Take the lines of the data below from the very first through the line containing "tag(s.build('torn_paper', mkhaki), 'torn" and output them exactly, pictures excluded.

------ Data section ------

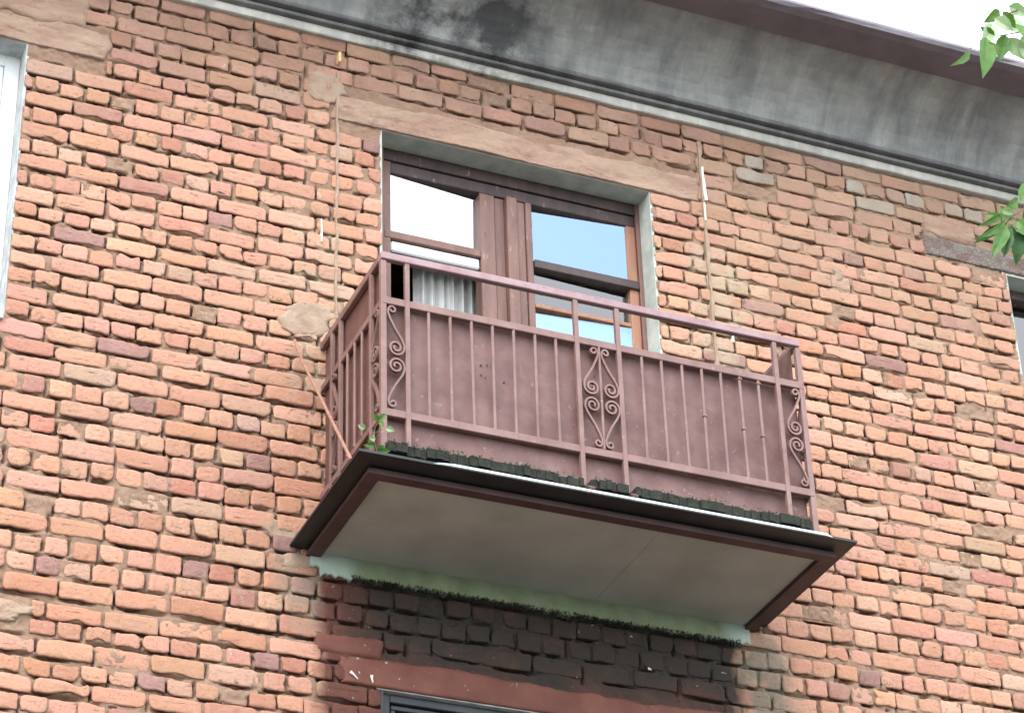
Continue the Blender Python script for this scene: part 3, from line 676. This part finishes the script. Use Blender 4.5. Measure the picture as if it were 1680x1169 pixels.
tag(curtain('curtain', 1.22, 1.84, 2.15, 3.2, .42, .012, 6, mcurt, 4.1), 'pale curtain behind the right half of the balcony window', 'curtain')
s = MB(); s.box(.432, .936, .165, .19, 2.672, 2.738, b=.008); vb = s.build('white_band', mwhitew); tag(vb, 'white strip standing in for the bright band at the top of the open left window leaf', 'blind')  # plain white box standing in for the bright band under the transom rail
s = MB()
v = [(1.26, .2, 2.73), (1.81, .2, 2.735), (1.80, .2, 2.66), (1.70, .2, 2.69), (1.60, .2, 2.665), (1.45, .2, 2.70), (1.26, .2, 2.69)]
s.add(v+[(a, b_+.003, c) for a, b_, c in v], [tuple(range(7)), tuple(range(13, 6, -1))]+[(i, (i+1) % 7, (i+1) % 7+7, i+7) for i in range(7)])
tag(s.build('torn_paper', mkhaki), 'torn strip of khaki paper stuck behind the right-hand lower pane', 'paper')

# left window
reveal(-2.9, -1.595, 1.70, 3.345, .13, mrew, mt=mrew)
s = MB(); s.box(-1.675, -1.597, .128, .21, 1.70, 3.345, b=.004); s.box(-2.9, -1.675, .128, .21, 3.275, 3.345, b=.004); s.box(-2.9, -1.675, .128, .21, 1.70, 1.76, b=.004); s.box(-2.9, -2.84, .128, .21, 1.76, 3.275, b=.004)
lw = B(s.build('window', mwhitew)); tag(lw, 'white painted window at the left edge')
s = MB(); s.box(-2.84, -1.677, .135, .20, 2.68, 2.74, b=.004); s.box(-1.725, -1.677, .14, .20, 1.76, 2.68, b=.004); s.box(-1.725, -1.677, .14, .20, 2.74, 3.275, b=.004); s.box(-2.30, -2.22, .138, .20, 1.76, 2.68, b=.004); s.build('sash', mwhitew, lw)
pane(-2.84, -1.70, 1.74, 2.69, .165, mgl, lw, R(3)); pane(-2.84, -1.70, 2.73, 3.29, .165, mgl, lw, R(3))
rm = MB(); x0, x1, y0, y1, z0, z1 = -3.2, -1.3, .46, 2.6, 1.2, 3.45
rm.box(x0, x1, y1, y1+.05, z0, z1); rm.box(x0-.05, x0, y0, y1, z0, z1); rm.box(x1, x1+.05, y0, y1, z0, z1); rm.box(x0, x1, y0, y1, z0-.05, z0); rm.box(x0, x1, y0, y1, z1, z1+.05); B(rm.build('room_lining', mint))
tag(curtain('curtain', -2.8, -1.66, 1.75, 3.25, .30, .02, 9, mwhitew, 2.2), 'white net curtain behind the left edge window', 'curtain')
# right window
reveal(4.198, 5.5, 1.70, 3.311, .13, mre, mt=mre)
s = MB(); s.box(4.20, 4.25, .128, .21, 1.70, 3.311, b=.004); s.box(4.25, 5.5, .128, .21, 3.25, 3.311, b=.004); s.box(4.25, 5.5, .128, .21, 1.70, 1.76, b=.004); s.box(5.44, 5.5, .128, .21, 1.76, 3.25, b=.004)
rw = B(s.build('window', mwoodd)); tag(rw, 'dark framed window at the right edge')
s = MB(); s.box(4.25, 4.29, .135, .20, 1.76, 3.25, b=.004); s.box(4.82, 4.90, .135, .20, 1.76, 3.25, b=.004); s.box(4.29, 4.82, .138, .20, 2.62, 2.67, b=.004); s.build('sash', mwoodd, rw)
pane(4.28, 5.45, 1.75, 3.26, .17, mgld, rw, R(-2))
rm = MB(); x0, x1, y0, y1, z0, z1 = 3.9, 5.8, .46, 2.6, 1.2, 3.4
rm.box(x0, x1, y1, y1+.05, z0, z1); rm.box(x0-.05, x0, y0, y1, z0, z1); rm.box(x1, x1+.05, y0, y1, z0, z1); rm.box(x0, x1, y0, y1, z0-.05, z0); rm.box(x0, x1, y0, y1, z1, z1+.05); B(rm.build('room_lining', mint))
# lower opening with black frame and grille
reveal(.314, 1.9, -1.50, .058, .06, mgrille, bottom=False, mt=mrew)
s = MB(); s.box(.318, .36, .03, .09, -1.5, .050, b=.003); s.box(.36, 1.85, .03, .09, .012, .050, b=.003); s.box(1.85, 1.896, .03, .09, -1.5, .050, b=.003)
dw = B(s.build('window', mgrille)); tag(dw, 'black framed opening with a grille under the balcony')
s = MB(); s.box(.372, 1.84, .05, .09, -.015, .008, b=.003); s.box(.372, .395, .05, .09, -1.48, -.018, b=.003); s.build('sash', mgrille, dw)
for i in range(11):
    s = MB(); x = .47+i*.13; s.tube([(x, .06, -1.45), (x, .06, -.018)], .007, 6); s.build('grille_bar', mgrille, dw)
s = MB(); s.tube([(.40, .055, -.09), (1.83, .055, -.09)], .007, 6); s.build('grille_bar', mgrille, dw)
rm = MB(); x0, x1, y0, y1, z0, z1 = 0, 2.2, .46, 2.6, -1.5, .4
rm.box(x0, x1, y1, y1+.05, z0, z1); rm.box(x0-.05, x0, y0, y1, z0, z1); rm.box(x1, x1+.05, y0, y1, z0, z1); rm.box(x0, x1, y0, y1, z0-.05, z0); rm.box(x0, x1, y0, y1, z1, z1+.05); B(rm.build('room_lining', mint))

# ------------------------------------------------------------------ balcony
BW, BD = 2.212, .851
ZT, ZM, ZLO, ZD = 1.890, 1.618, 1.008, .832
bal = empty('balcony', (1.1, 0, .7)); binv = Matrix.Translation((-1.1, 0, -.7))
tag(bal, 'small wall-hung balcony with brown scrolled railing, sheet metal panels and grey underside', 'balcony')
def P(o, label=None):
    o.parent = bal; o.matrix_parent_inverse = binv
    if label: o['label'] = label
    return o
s = MB(); s.box(-.02, 2.28, -.80, .05, .712, .755); P(s.build('slab', mslab))
s = MB(); s.box(.004, 2.262, -.772, -.002, .700, .711); P(s.build('soffit_panel', msof))
s = MB(); s.box(1.42, 1.4225, -.77, -.01, .6992, .6998); P(s.build('panel_joint', mslab))
# edge channel: bottom flange + inner lip, mitred ring of three sides
def ring(xo0, xo1, yo, xi0, xi1, yi, z0, z1, name, m_, lab=None):
    s = MB(); v = []
    out_ = [(xo0, -.002), (xo0, yo), (xo1, yo), (xo1, -.002)]; inn = [(xi0, -.002), (xi0, yi), (xi1, yi), (xi1, -.002)]
    for z in (z0, z1):
        for q in out_+inn: v.append((q[0], q[1], z))
    f = []
    for i in range(3): f += [(i, i+1, i+5, i+4), (i+8, i+12, i+13, i+9), (i, i+8, i+9, i+1), (i+4, i+5, i+13, i+12)]
    f += [(0, 4, 12, 8), (3, 11, 15, 7)]
    s.add(v, f); return P(s.build(name, m_), lab)
ring(-.072, 2.312, -.852, -.004, 2.250, -.794, .680, .6985, 'edge_channel', mbeam)
ring(-.068, 2.306, -.848, .0, 2.245, -.80, .699, .7105, 'channel_web', mbeam)
ring(-.150, 2.364, -.952, -.066, 2.308, -.846, .7155, .7205, 'drip_sheet', mdrip)
# folded lip of the sheet, standing up at the outer edge, with the sky's reflection painted pale along the front
def ring2(name, m_, xo0, xo1, yo, th, z0, z1): return ring(xo0, xo1, yo, xo0+th, xo1-th, yo+th, z0, z1, name, m_)
ring2('drip_edge', mdrip, -.157, 2.371, -.960, .006, .716, .7285)
s = MB()
nseg = 40
for i in range(nseg):
    xa = .30+(2.22-.30)*i/nseg; xb = .30+(2.22-.30)*(i+1)/nseg
s.add([(.20, -.9615, .7195), (2.24, -.9615, .7195), (2.20, -.968, .7215), (.27, -.968, .7215), (2.20, -.9655, .7335), (.30, -.9655, .7335), (2.24, -.948, .7345), (.20, -.948, .7345)],
      [(0, 1, 2, 3), (3, 2, 4, 5), (5, 4, 6, 7), (0, 3, 5, 7), (1, 6, 4, 2), (0, 7, 6, 1)])
P(s.build('lip_glint', medge), 'pale strip along the front lip, sky reflection put into its colour')
s = MB(); s.box(-.145, 2.360, -.945, -.003, .7215, .7265); P(s.build('flashing_top', mdrip))
s = MB(); s.box(-.09, 2.31, -.886, -.80, .721-.02, .7155);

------

Task response
Continue the Blender Python script for this scene: part 3, from line 676. This part finishes the script. Use Blender 4.5. Measure the picture as if it were 1680x1169 pixels.
tag(curtain('curtain', 1.22, 1.84, 2.15, 3.2, .42, .012, 6, mcurt, 4.1), 'pale curtain behind the right half of the balcony window', 'curtain')
s = MB(); s.box(.432, .936, .165, .19, 2.672, 2.738, b=.008); vb = s.build('white_band', mwhitew); tag(vb, 'white strip standing in for the bright band at the top of the open left window leaf', 'blind')  # plain white box standing in for the bright band under the transom rail
s = MB()
v = [(1.26, .2, 2.73), (1.81, .2, 2.735), (1.80, .2, 2.66), (1.70, .2, 2.69), (1.60, .2, 2.665), (1.45, .2, 2.70), (1.26, .2, 2.69)]
s.add(v+[(a, b_+.003, c) for a, b_, c in v], [tuple(range(7)), tuple(range(13, 6, -1))]+[(i, (i+1) % 7, (i+1) % 7+7, i+7) for i in range(7)])
tag(s.build('torn_paper', mkhaki), 'torn strip of khaki paper stuck behind the right-hand lower pane', 'paper')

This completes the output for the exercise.